_Goal_. Your task is to repeat all of the data exactly while excluding the pictures.

--- BEGIN ---

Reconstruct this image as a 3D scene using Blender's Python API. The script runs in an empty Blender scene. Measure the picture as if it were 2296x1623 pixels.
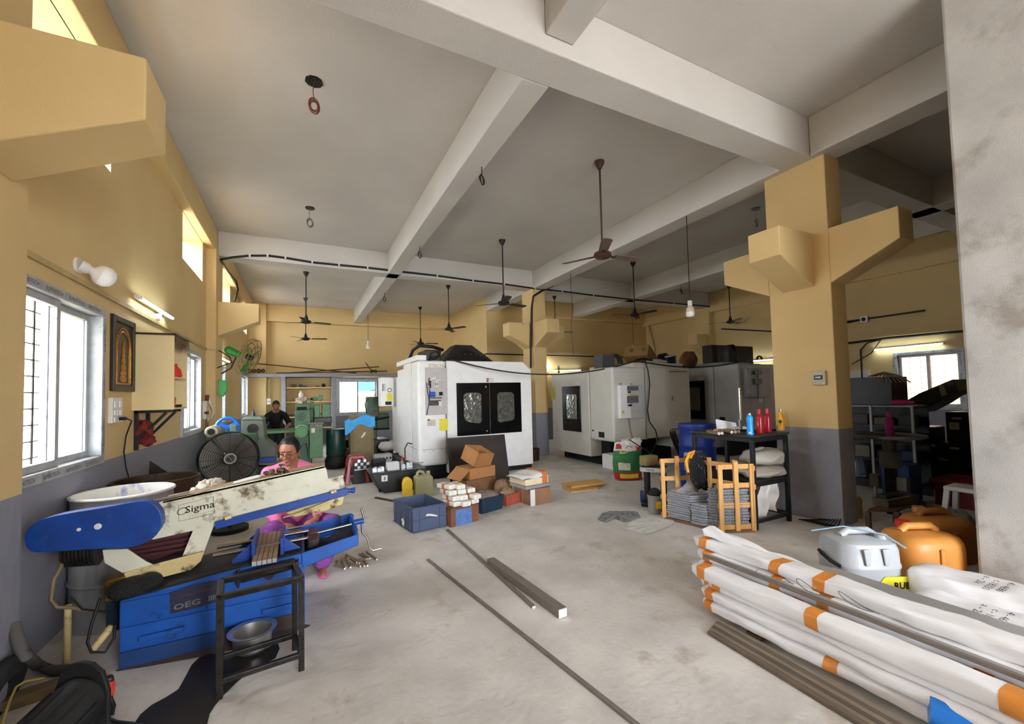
import bpy, bmesh, math, random
from mathutils import Vector as V, Matrix
R = math.radians
random.seed(7)
sc = bpy.context.scene
COL = sc.collection
# ---------------------------------------------------------------- camera
FPX, CXP, CYP, HC = 949.4, 1158.9, 846.6, 1.6
_a, _b, _c = R(27.03), R(2.28), R(-1.38)
_f = V((math.sin(_a)*math.cos(_b), math.cos(_a)*math.cos(_b), math.sin(_b)))
_r0 = V((math.cos(_a), -math.sin(_a), 0)); _u0 = _r0.cross(_f)
_r = math.cos(_c)*_r0 + math.sin(_c)*_u0
_u = -math.sin(_c)*_r0 + math.cos(_c)*_u0
CAM = V((0, 0, HC))
cd = bpy.data.cameras.new('camera'); cam = bpy.data.objects.new('camera', cd); COL.objects.link(cam)
mw = Matrix((_r, _u, -_f)).transposed().to_4x4(); mw.translation = CAM
cam.matrix_world = mw
cd.sensor_fit = 'HORIZONTAL'; cd.sensor_width = 36.0; cd.lens = FPX/2296*36
cd.shift_x = (1148-CXP)/2296; cd.shift_y = (CYP-811.5)/2296
cd.clip_start = 0.02; cd.clip_end = 300
sc.camera = cam
# ---------------------------------------------------------------- view, sky, daylight
sc.view_settings.view_transform = 'Standard'
sc.view_settings.look = 'None'
sc.view_settings.gamma = 1.0
sc.view_settings.use_curve_mapping = False
sc.view_settings.exposure = 0.42
wd = bpy.data.worlds.new('sky'); sc.world = wd; wd.use_nodes = True
bg = wd.node_tree.nodes['Background']
bg.inputs[0].default_value = (0.90, 0.96, 1.06, 1); bg.inputs[1].default_value = 18.0
sc.cycles.max_bounces = 10; sc.cycles.diffuse_bounces = 8
sc.cycles.sample_clamp_indirect = 8.0
def area(name, loc, rot, sx, sy, power, color=(1, 1, 1), portal=False):
    l = bpy.data.lights.new(name, 'AREA'); l.shape = 'RECTANGLE'; l.size = sx; l.size_y = sy
    l.energy = power; l.color = color
    if portal: l.cycles.is_portal = True
    o = bpy.data.objects.new(name, l); COL.objects.link(o); o.location = loc; o.rotation_euler = rot
    return o
# the open loading door behind the camera and the windows let the sky in
area('door_daylight', (2.45, -6.05, 1.95), (R(90), 0, 0), 4.1, 3.9, 1, portal=True)
# ---------------------------------------------------------------- pixel -> place helpers
def ray(x, y): return _f + _r*((x-CXP)/FPX) - _u*((y-CYP)/FPX)
def PZ(x, y, z=0.0): d = ray(x, y); return CAM + d*((z-HC)/d.z)
def PX(x, y, X): d = ray(x, y); return CAM + d*(X/d.x)
def PY(x, y, Y): d = ray(x, y); return CAM + d*(Y/d.y)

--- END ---

_Exercise solution_.
Reconstruct this image as a 3D scene using Blender's Python API. The script runs in an empty Blender scene. Measure the picture as if it were 2296x1623 pixels.
import bpy, bmesh, math, random
from mathutils import Vector as V, Matrix
R = math.radians
random.seed(7)
sc = bpy.context.scene
COL = sc.collection
# ---------------------------------------------------------------- camera
FPX, CXP, CYP, HC = 949.4, 1158.9, 846.6, 1.6
_a, _b, _c = R(27.03), R(2.28), R(-1.38)
_f = V((math.sin(_a)*math.cos(_b), math.cos(_a)*math.cos(_b), math.sin(_b)))
_r0 = V((math.cos(_a), -math.sin(_a), 0)); _u0 = _r0.cross(_f)
_r = math.cos(_c)*_r0 + math.sin(_c)*_u0
_u = -math.sin(_c)*_r0 + math.cos(_c)*_u0
CAM = V((0, 0, HC))
cd = bpy.data.cameras.new('camera'); cam = bpy.data.objects.new('camera', cd); COL.objects.link(cam)
mw = Matrix((_r, _u, -_f)).transposed().to_4x4(); mw.translation = CAM
cam.matrix_world = mw
cd.sensor_fit = 'HORIZONTAL'; cd.sensor_width = 36.0; cd.lens = FPX/2296*36
cd.shift_x = (1148-CXP)/2296; cd.shift_y = (CYP-811.5)/2296
cd.clip_start = 0.02; cd.clip_end = 300
sc.camera = cam
# ---------------------------------------------------------------- view, sky, daylight
sc.view_settings.view_transform = 'Standard'
sc.view_settings.look = 'None'
sc.view_settings.gamma = 1.0
sc.view_settings.use_curve_mapping = False
sc.view_settings.exposure = 0.42
wd = bpy.data.worlds.new('sky'); sc.world = wd; wd.use_nodes = True
bg = wd.node_tree.nodes['Background']
bg.inputs[0].default_value = (0.90, 0.96, 1.06, 1); bg.inputs[1].default_value = 18.0
sc.cycles.max_bounces = 10; sc.cycles.diffuse_bounces = 8
sc.cycles.sample_clamp_indirect = 8.0
def area(name, loc, rot, sx, sy, power, color=(1, 1, 1), portal=False):
    l = bpy.data.lights.new(name, 'AREA'); l.shape = 'RECTANGLE'; l.size = sx; l.size_y = sy
    l.energy = power; l.color = color
    if portal: l.cycles.is_portal = True
    o = bpy.data.objects.new(name, l); COL.objects.link(o); o.location = loc; o.rotation_euler = rot
    return o
# the open loading door behind the camera and the windows let the sky in
area('door_daylight', (2.45, -6.05, 1.95), (R(90), 0, 0), 4.1, 3.9, 1, portal=True)
# ---------------------------------------------------------------- pixel -> place helpers
def ray(x, y): return _f + _r*((x-CXP)/FPX) - _u*((y-CYP)/FPX)
def PZ(x, y, z=0.0): d = ray(x, y); return CAM + d*((z-HC)/d.z)
def PX(x, y, X): d = ray(x, y); return CAM + d*(X/d.x)
def PY(x, y, Y): d = ray(x, y); return CAM + d*(Y/d.y)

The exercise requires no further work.